While in Seattle for a long weekend we decided to check out the Starbucks Reserve Roastery, the ultimate showcase of Starbucks coffee. This cafe was clearly designed to be the adult coffee equivalent of Wonka’s Chocolate Factory.
The roastery was about a ten minute walk slightly uphill from the monorail station.

Here is the side entrance of the Starbucks Reserve Roastery

I really like the symbol with the star over the R – it looks great and the design in simple and clean.

The upper level has set of five coffee beans – fed by tubes, a few Clover machines, two large espresso machines, a handful of automatic pour-over stations and a row of siphon brewers.

Probat roaster – front and center when you walk in

Computer controls for the Probat roaster

Burundi coffee of the day ready to be fed into the grate in the floor and sucked through tubes around the Roastery and over to the roaster.

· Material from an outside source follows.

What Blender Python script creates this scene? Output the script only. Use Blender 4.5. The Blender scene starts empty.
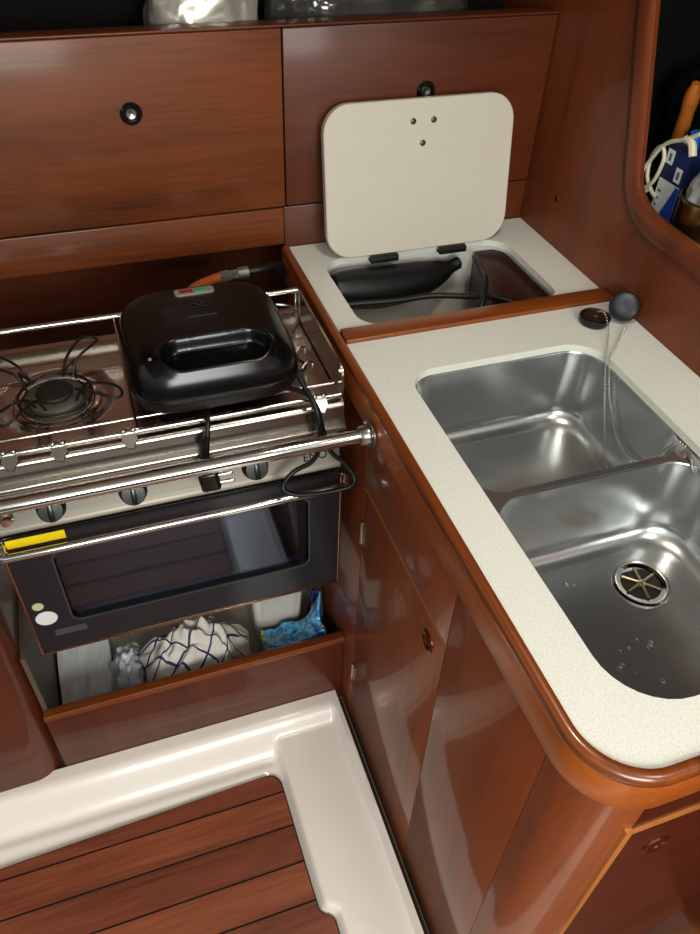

Starbucks Reserve Roastery menu

Coffees ready to be ordered off the menu. It was a toss up for us between the two lightest roasted coffees on the menu, the Burundi and the Congo. Went with the Congo Lake Kivu.

Congo Lake Kivu coffee
This was a fun morning activity that involved coffee for the parents and hot chocolate and roast process spectating for the kids. We shared a pour-over Eastern D.R. Congo Lake Kivu coffee. Overall the coffee was very good… but not great. It was full-bodied and smooth but came up a little short of expectations; slightly burnt roast flavors covered up the nuances we have grown accustomed to in specialty coffee.
The coffee tasted halfway between regular Starbucks coffee and more lightly roasted specialty coffee. This did not surprise us as Starbucks has to meet people where they are and has built an incredibly successful brand by serving dark roasted coffee. Either way, this was a fun stop.
While in the neighborhood, we also headed over the Victrola Coffee Roaster a few doors up the street to grab a pour-over coffee to go. They had a Guatemalan coffee that edged out its Starbucks neighbor.
Resources:
Starbucks Reserve Roastery page
Check out this great review of the Starbucks Reserve Roastery by CoffeeReview Kenneth Davids with Jason Sarley. They purchased 8 Starbucks Reserve coffees from the Roastery and tasted them alongside 4 from the Allegro Roastery, 4 from Blue Bottle and 3 from Victrola Coffee Roaster. The Starbucks coffees were decent but all ended up on the bottom due to a longer roast time. Our single sample size of one coffee aligned with their cupping results.